[REQUIREMENTS]
Give the listing below again in full, exactly as written.

[DATA BLOCK]
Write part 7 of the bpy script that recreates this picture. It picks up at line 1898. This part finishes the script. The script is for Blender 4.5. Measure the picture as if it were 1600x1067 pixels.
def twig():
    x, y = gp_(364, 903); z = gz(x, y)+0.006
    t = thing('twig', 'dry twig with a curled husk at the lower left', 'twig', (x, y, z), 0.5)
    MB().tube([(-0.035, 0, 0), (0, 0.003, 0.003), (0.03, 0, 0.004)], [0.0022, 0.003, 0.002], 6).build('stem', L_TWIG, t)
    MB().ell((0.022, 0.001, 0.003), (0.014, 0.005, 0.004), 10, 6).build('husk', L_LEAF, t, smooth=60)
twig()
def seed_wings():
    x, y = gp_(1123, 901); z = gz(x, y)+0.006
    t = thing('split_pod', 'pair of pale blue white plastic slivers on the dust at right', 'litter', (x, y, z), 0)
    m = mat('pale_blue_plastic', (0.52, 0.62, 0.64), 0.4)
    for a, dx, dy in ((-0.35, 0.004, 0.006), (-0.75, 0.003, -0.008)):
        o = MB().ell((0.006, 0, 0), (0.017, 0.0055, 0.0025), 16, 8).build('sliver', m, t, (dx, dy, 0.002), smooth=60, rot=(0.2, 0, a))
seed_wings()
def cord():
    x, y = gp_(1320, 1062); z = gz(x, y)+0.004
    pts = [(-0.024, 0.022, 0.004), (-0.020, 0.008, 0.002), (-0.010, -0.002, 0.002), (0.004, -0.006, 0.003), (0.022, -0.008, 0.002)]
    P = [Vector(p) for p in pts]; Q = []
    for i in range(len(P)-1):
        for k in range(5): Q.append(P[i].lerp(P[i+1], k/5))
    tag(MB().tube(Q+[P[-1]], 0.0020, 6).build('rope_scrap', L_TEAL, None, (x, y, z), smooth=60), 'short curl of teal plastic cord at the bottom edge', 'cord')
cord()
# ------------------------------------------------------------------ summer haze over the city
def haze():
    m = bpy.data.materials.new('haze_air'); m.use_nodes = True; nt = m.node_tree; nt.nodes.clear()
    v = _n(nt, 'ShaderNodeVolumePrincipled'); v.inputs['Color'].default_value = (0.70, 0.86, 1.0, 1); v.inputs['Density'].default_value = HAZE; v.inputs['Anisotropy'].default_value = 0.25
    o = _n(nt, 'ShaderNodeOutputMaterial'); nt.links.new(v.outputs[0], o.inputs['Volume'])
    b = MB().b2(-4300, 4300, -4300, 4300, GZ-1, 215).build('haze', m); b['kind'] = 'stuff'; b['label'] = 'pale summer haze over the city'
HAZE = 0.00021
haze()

[RESULT BELOW]
Write part 7 of the bpy script that recreates this picture. It picks up at line 1898. This part finishes the script. The script is for Blender 4.5. Measure the picture as if it were 1600x1067 pixels.
def twig():
    x, y = gp_(364, 903); z = gz(x, y)+0.006
    t = thing('twig', 'dry twig with a curled husk at the lower left', 'twig', (x, y, z), 0.5)
    MB().tube([(-0.035, 0, 0), (0, 0.003, 0.003), (0.03, 0, 0.004)], [0.0022, 0.003, 0.002], 6).build('stem', L_TWIG, t)
    MB().ell((0.022, 0.001, 0.003), (0.014, 0.005, 0.004), 10, 6).build('husk', L_LEAF, t, smooth=60)
twig()
def seed_wings():
    x, y = gp_(1123, 901); z = gz(x, y)+0.006
    t = thing('split_pod', 'pair of pale blue white plastic slivers on the dust at right', 'litter', (x, y, z), 0)
    m = mat('pale_blue_plastic', (0.52, 0.62, 0.64), 0.4)
    for a, dx, dy in ((-0.35, 0.004, 0.006), (-0.75, 0.003, -0.008)):
        o = MB().ell((0.006, 0, 0), (0.017, 0.0055, 0.0025), 16, 8).build('sliver', m, t, (dx, dy, 0.002), smooth=60, rot=(0.2, 0, a))
seed_wings()
def cord():
    x, y = gp_(1320, 1062); z = gz(x, y)+0.004
    pts = [(-0.024, 0.022, 0.004), (-0.020, 0.008, 0.002), (-0.010, -0.002, 0.002), (0.004, -0.006, 0.003), (0.022, -0.008, 0.002)]
    P = [Vector(p) for p in pts]; Q = []
    for i in range(len(P)-1):
        for k in range(5): Q.append(P[i].lerp(P[i+1], k/5))
    tag(MB().tube(Q+[P[-1]], 0.0020, 6).build('rope_scrap', L_TEAL, None, (x, y, z), smooth=60), 'short curl of teal plastic cord at the bottom edge', 'cord')
cord()
# ------------------------------------------------------------------ summer haze over the city
def haze():
    m = bpy.data.materials.new('haze_air'); m.use_nodes = True; nt = m.node_tree; nt.nodes.clear()
    v = _n(nt, 'ShaderNodeVolumePrincipled'); v.inputs['Color'].default_value = (0.70, 0.86, 1.0, 1); v.inputs['Density'].default_value = HAZE; v.inputs['Anisotropy'].default_value = 0.25
    o = _n(nt, 'ShaderNodeOutputMaterial'); nt.links.new(v.outputs[0], o.inputs['Volume'])
    b = MB().b2(-4300, 4300, -4300, 4300, GZ-1, 215).build('haze', m); b['kind'] = 'stuff'; b['label'] = 'pale summer haze over the city'
HAZE = 0.00021
haze()